■ **Dataset extract**
──────────────────────────────

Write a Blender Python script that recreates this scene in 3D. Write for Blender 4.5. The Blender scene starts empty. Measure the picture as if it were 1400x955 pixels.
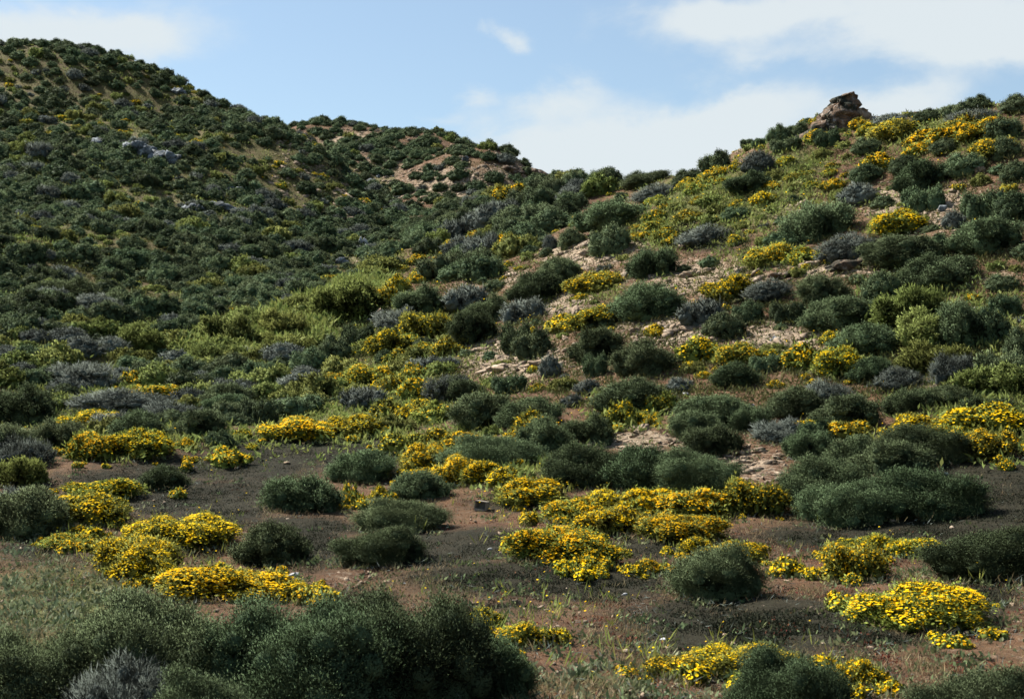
import bpy, math, random
import numpy as np
R = random.Random(11)
rng = np.random.default_rng(7)
S = bpy.context.scene
COL = S.collection
rad = math.radians

# ------------------------------------------------------------------ camera
F = 1944.0                      # focal length in photo pixels (1400 x 955)
HOR = 525.0                     # row of the horizon
PITCH = math.atan((HOR - 477.5) / F)
CAM = np.array([0.0, 0.0, 3.0])
cam_d = bpy.data.cameras.new("camera")
cam_d.sensor_width = 36.0
cam_d.lens = 36.0 * F / 1400.0
cam_d.clip_start = 0.1
cam_d.clip_end = 8000.0
cam_o = bpy.data.objects.new("camera", cam_d)
cam_o.location = CAM
cam_o.rotation_euler = (rad(90) + PITCH, 0, 0)
COL.objects.link(cam_o)
S.camera = cam_o
cam_d.dof.use_dof = True; cam_d.dof.focus_distance = 42.0; cam_d.dof.aperture_fstop = 6.3
cp, sp = math.cos(PITCH), math.sin(PITCH)


def ray(px, py):
    a = (np.asarray(px, float) - 700.0) / F
    b = (477.5 - np.asarray(py, float)) / F
    return np.stack([a, cp - b * sp, sp + b * cp], -1)


def project(p):
    p = np.asarray(p, float) - CAM
    f = p[..., 1] * cp + p[..., 2] * sp
    u = -p[..., 1] * sp + p[..., 2] * cp
    f = np.where(f < 0.05, 0.05, f)
    return 700 + F * p[..., 0] / f, 477.5 - F * u / f, f


# ------------------------------------------------------------------ noise
def _hash(i, j, s):
    h = (i * 374761393 + j * 668265263 + s * 974634773) & 0xFFFFFFFF
    h = ((h ^ (h >> 13)) * 1274126177) & 0xFFFFFFFF
    return ((h ^ (h >> 16)) & 0xFFFF) / 65535.0


def vnoise(x, y, s=0):
    x = np.asarray(x, float); y = np.asarray(y, float)
    i = np.floor(x).astype(np.int64); j = np.floor(y).astype(np.int64)
    u = x - i; v = y - j
    u = u * u * (3 - 2 * u); v = v * v * (3 - 2 * v)
    a = _hash(i, j, s); b = _hash(i + 1, j, s); c = _hash(i, j + 1, s); d = _hash(i + 1, j + 1, s)
    return (a * (1 - u) + b * u) * (1 - v) + (c * (1 - u) + d * u) * v


def fbm(x, y, s=0, o=4):
    t = 0; w = 0.5
    for k in range(o):
        t = t + w * vnoise(x * 2 ** k, y * 2 ** k, s + k); w *= 0.5
    return t / (1 - 0.5 ** o)


# ------------------------------------------------------------------ terrain: thin plate spline through surveyed points
CP = []                         # (x, y, z)


def cpt(px, py, D):
    d = ray(px, py); t = D / d[1]
    CP.append(tuple(CAM + d * t))
    return CP[-1]


def crest(px, py, D, drop=5.0, far=1.22):
    x, y, z = cpt(px, py, D)
    CP.append((x * far, y * far, z - drop))
    CP.append((x * 1.75, y * 1.75, max(z - 24, -3)))


# plain at the foot of the slopes
for q in [(-100, 990, 11.4), (350, 990, 11.4), (700, 955, 13.0), (1100, 955, 13.0), (1500, 955, 12.8),
          (-100, 860, 17), (300, 850, 17.4), (700, 850, 17.4), (1100, 850, 17.2), (1500, 850, 16.6),
          (100, 760, 23), (450, 760, 23), (800, 760, 22.6), (1150, 760, 22), (1450, 760, 20.5),
          (-50, 690, 29), (250, 690, 29), (550, 690, 28.3), (850, 690, 27.5), (1150, 700, 25.2), (1450, 690, 24),
          (0, 620, 36.5), (300, 620, 36.5), (550, 625, 34.5), (700, 620, 33.2), (950, 625, 30.8), (1200, 620, 29.2), (1450, 620, 27.5),
          # right slope
          (620, 540, 42), (800, 540, 38.5), (1000, 540, 35.8), (1200, 540, 33.6), (1450, 540, 31.4),
          (620, 460, 50.5), (800, 460, 44.5), (1000, 460, 41), (1200, 460, 38), (1450, 460, 35.5),
          (640, 390, 60), (800, 380, 53), (1000, 380, 47), (1200, 380, 43), (1450, 380, 39.5),
          (680, 320, 74), (800, 310, 65), (1000, 300, 55), (1200, 300, 49.5), (1450, 300, 44.5),
          (900, 282, 66), (800, 290, 74), (850, 282, 72), (740, 270, 92), (950, 258, 64), (1010, 240, 61), (1100, 235, 58.5), (1250, 215, 56), (1450, 215, 50.5),
          # gully and valley floor
          (560, 340, 82), (520, 400, 67), (560, 450, 55), (430, 420, 61), (330, 460, 54), (480, 480, 50), (200, 490, 50), (400, 550, 43),
          (100, 560, 42), (250, 570, 41), (-80, 560, 42), (540, 300, 94),
          # left hill
          (-80, 470, 50), (50, 430, 55), (200, 410, 60), (350, 390, 66),
          (-80, 370, 62), (50, 340, 68), (200, 320, 75), (350, 320, 79), (460, 340, 80),
          (-80, 260, 79), (50, 240, 85), (200, 230, 91), (330, 240, 93), (430, 270, 95), (500, 320, 88),
          (-80, 150, 100), (50, 140, 105), (180, 140, 109), (290, 165, 107),
          # middle hill
          (450, 215, 133), (520, 250, 121), (600, 250, 115), (600, 295, 98), (700, 270, 98), (560, 210, 132), (680, 232, 116), (640, 280, 98)]:
    cpt(*q)
# hidden gully behind the spur of the left hill
for q in [(430, 246, 118), (480, 282, 112), (520, 300, 104)]:
    cpt(*q)
for q in [(-160, 84, 122), (0, 84, 123), (80, 84, 123), (150, 88, 122), (220, 108, 120), (290, 138, 117), (340, 166, 114), (385, 190, 111)]:
    crest(*q)
for q in [(440, 212, 107), (480, 245, 104), (515, 283, 99)]:
    cpt(*q)
for q in [(420, 190, 148), (480, 184, 149), (550, 184, 147), (620, 196, 141), (680, 218, 133), (730, 242, 121), (780, 262, 102), (845, 268, 88)]:
    crest(*q)
for q in [(880, 262, 80), (940, 240, 74), (1000, 214, 69), (1060, 194, 66), (1120, 170, 65.5), (1200, 164, 63), (1300, 156, 60), (1400, 143, 58), (1520, 126, 56)]:
    crest(*q)
for x, y, z in [(0, -15, 0.2), (-30, -20, 0.2), (30, -20, 0.4), (0, 3, 0.15), (-8, 4, 0.15), (8, 4, 0.2), (-40, 10, 0.3), (40, 10, 3), (-60, 30, 4), (-80, 55, 14),
                (45, 30, 8), (55, 50, 16), (0, -60, 0), (-70, -50, 0), (70, -50, 2), (-110, 90, 28), (80, 80, 16)]:
    CP.append((x, y, z))
CP = np.array(CP)


def _tps_k(r2):
    return np.where(r2 > 1e-9, 0.5 * r2 * np.log(np.maximum(r2, 1e-9)), 0.0)


_n = len(CP)
_P = CP[:, :2] / 50.0
_K = _tps_k(((_P[:, None] - _P[None]) ** 2).sum(-1)) + np.eye(_n) * 2e-4
_A = np.zeros((_n + 3, _n + 3)); _A[:_n, :_n] = _K
_Q = np.c_[np.ones(_n), _P]; _A[:_n, _n:] = _Q; _A[_n:, :_n] = _Q.T
_W = np.linalg.solve(_A, np.r_[CP[:, 2], 0, 0, 0])
GX0, GX1, GY0, GY1, GS = -170.0, 170.0, -80.0, 260.0, 0.5
gx = np.arange(GX0, GX1 + GS / 2, GS); gy = np.arange(GY0, GY1 + GS / 2, GS)
GXX, GYY = np.meshgrid(gx, gy)
GZ = np.zeros(GXX.shape)
for k in range(len(gy)):
    q = np.c_[GXX[k], GYY[k]] / 50.0
    GZ[k] = _tps_k(((q[:, None] - _P[None]) ** 2).sum(-1)) @ _W[:_n] + np.c_[np.ones(len(q)), q] @ _W[_n:]
# ease off to flat far country outside the surveyed ground
_e = np.clip((np.maximum(np.abs(GXX) - 110, 0) / 60) ** 2 + (np.maximum(GYY - 190, 0) / 70) ** 2 + (np.maximum(-GYY - 30, 0) / 50) ** 2, 0, 1)
_e = _e * _e * (3 - 2 * _e)
GZ = GZ * (1 - _e) + (-2.0) * _e
# knolls, hollows and small steps of the natural ground
_far = np.clip((np.hypot(GXX, GYY) - 14) / 40, 0, 1)
GZ += (fbm(GXX / 9.0, GYY / 9.0, 3) - 0.5) * (0.35 + 1.5 * _far) * (1 - _e) + (fbm(GXX / 2.7, GYY / 2.7, 9) - 0.5) * 0.22 * (1 - _e)


def height(x, y):
    x = np.asarray(x, float); y = np.asarray(y, float)
    u = np.clip((x - GX0) / GS, 0, len(gx) - 1.001); v = np.clip((y - GY0) / GS, 0, len(gy) - 1.001)
    i = u.astype(int); j = v.astype(int); a = u - i; b = v - j
    return (GZ[j, i] * (1 - a) + GZ[j, i + 1] * a) * (1 - b) + (GZ[j + 1, i] * (1 - a) + GZ[j + 1, i + 1] * a) * b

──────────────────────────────

■ **Exercise task**
Could the lines from the top of the material through the line with "rad = math.radians" be repeated exactly, pictures left out?

■ **Correct response**
Write a Blender Python script that recreates this scene in 3D. Write for Blender 4.5. The Blender scene starts empty. Measure the picture as if it were 1400x955 pixels.
import bpy, math, random
import numpy as np
R = random.Random(11)
rng = np.random.default_rng(7)
S = bpy.context.scene
COL = S.collection
rad = math.radians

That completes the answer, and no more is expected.